The plot concerns Barry using his speed to reverse time – something introduced very effectively in the un-cannon Zack Snyder’s Justice League – meeting a slightly younger version of himself and alternate Justice League heroes. The script leans hard on comedy, forcing Miller to camp it up, play dumb and Mickey Mouse laugh to a degree that he has no consistent character at all – playing both awkward nerd and the serious straight man whenever the script requires at that minute. The script is credited to Christina Hodson and John Frances Dailey and Jonathan Goldstein and I would bet any amount of money that what’s on screen here is the results of a script by Dailey and Goldstein completely re-written by Hodson. I have a hard time believing the guys that wrote Game Night and Dungeons and Dragons wrote an exchange like “Why’s it so cold? / It’s the arctic, Barry”, but I do suspect the writer of Birds of Prey and Bumblebee could have. Now in fairness, director Andi Muschietti (It) let’s every gag hit the floor with a loud thud and makes every action scene look like a cartoon. With a horror filmography at his back, Muschietti is hitting off key notes here.

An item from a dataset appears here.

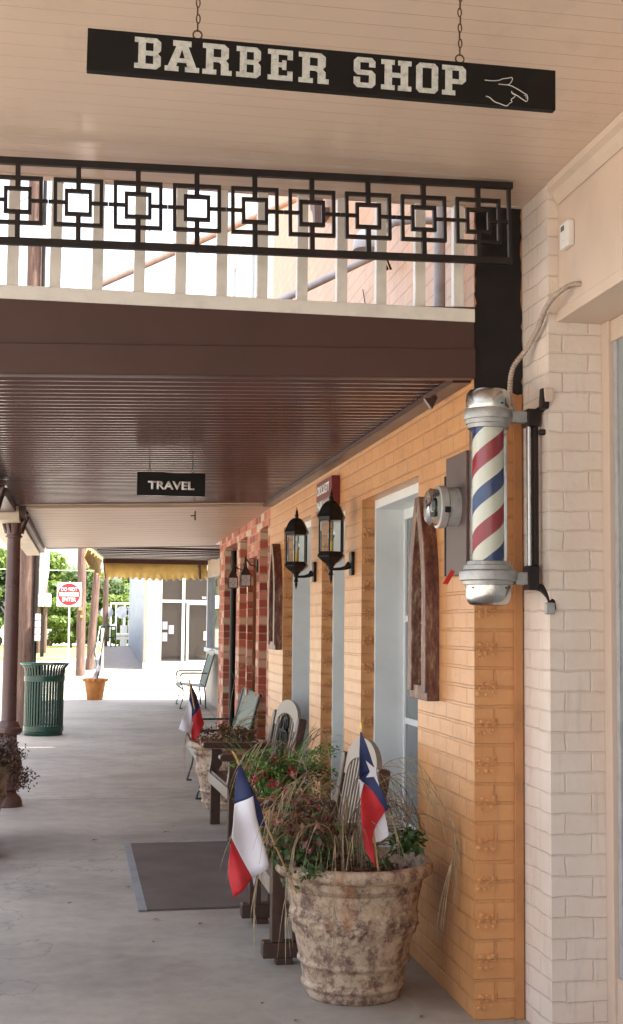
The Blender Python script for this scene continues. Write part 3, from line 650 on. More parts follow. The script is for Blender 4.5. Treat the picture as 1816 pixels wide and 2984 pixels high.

Stakes? Forget them. Not only are we not in our universe, but we’re in a world where Barry can reverse time and undo anything he needs to. What does work? For 2 and a half hours it is well paced. It doesn’t drag and keeps unfolding new things. It also doesn’t feel over-stuffed. A lot of characters are in this, but they aren’t in it a lot, leaving Barry to bounce from one cameo to the next and keeping the focus on him. Our new heroes include Michael Keaton again donning the Bat Suit with Danny Elfman’s Batman theme delightfully cued up. However, neither Keaton or Sasha Calle’s capable Supergirl get much of their own to work with. They are simply pieces in the machine.
It doesn’t help that The Flash harbors some of the worst Hollywood trends in existence today. From the over-use of cameos to the multi-verse storyline to the use of bringing back the dead with CGI imagery (the very thing the actors are striking about in 2023). This movie wants us to cheer for inside baseball Hollywood references (such as recreating a famous Kevin Smith story involving Superman and a giant spider from The Death of Superman Lives documentary) or the bastardized appearance of a long-dead actor’s likeness. It both tries to be niche comic book fan service and a broad-based big studio popcorn film. And none of that is to mention the bizarre off-screen advocacy for it’s star particularly in a time when movies are being re-cast and reshot around actors (All the Money in the World, Fantastic Beasts) based on off-screen behavior all the time.
The Flash is a mess. A lot about The Flash doesn’t sit well as a mark for movies to come and that behind the scenes ugliness bleeds into the film. Too little, too late and too uninventive. A work that exemplifies the most cynical aspects of Hollywood blockbuster filmmaking.